Part C: Reflecting Patterns

 

David Orr, who writes about environmental education, reminds us that most of the harm done to the planet is done by people who have gone through higher education, many with PhDs. Chewa Indigenous elders from Tanzania also point to this problem. They have re-interpreted the acronym PhD: for them, PhD stands for “permanent head damage”. They claim that Western education is responsible for creating fantasies of separation and superiority that alienate people from the realities of interdependence: the obligations we have towards the land, each other and future generations of human and non-human beings. They say that this type of education prevents people from growing up to become mature elders for their communities.

On your way back, walk in silence in receptivity for the teachings that a silent walk might gift you. Reflect on how epistemic hegemony and western education has both expanded and limited your experience of the world.

As you walk, connect with the ways we are conditioned to move and think. Consider how the path you are walking through has been pre-designed by someone, and how your movements are curated or defined by another’s boundaries and pathways. Who decided on this pathway, with what/whose permission and consent?

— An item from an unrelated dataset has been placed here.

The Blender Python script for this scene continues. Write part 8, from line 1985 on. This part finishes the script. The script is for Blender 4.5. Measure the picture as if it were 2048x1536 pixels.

Write reflections on this walk in your personal private (un)learning journal.

 

Further thoughts and reflections

  • Is destroying the conditions for alternative ways of knowing to exist a form of violence? Why or why not?
  • What might be the challenges and complexities of creating the conditions for alternative ways of knowing to thrive in institutions that have traditionally supported a monoculture of knowledge? 
  • How can we sit with the paradox that our global challenges require polycultures of knowledge, but our current monoculture limits what it is possible for us to know and imagine? What kind of education might help to make these limits more tangible and to gesture beyond them, without assuming we can transcend them?
  • Can we ‘learn to learn’ differently than we have been socialized to learn within western education?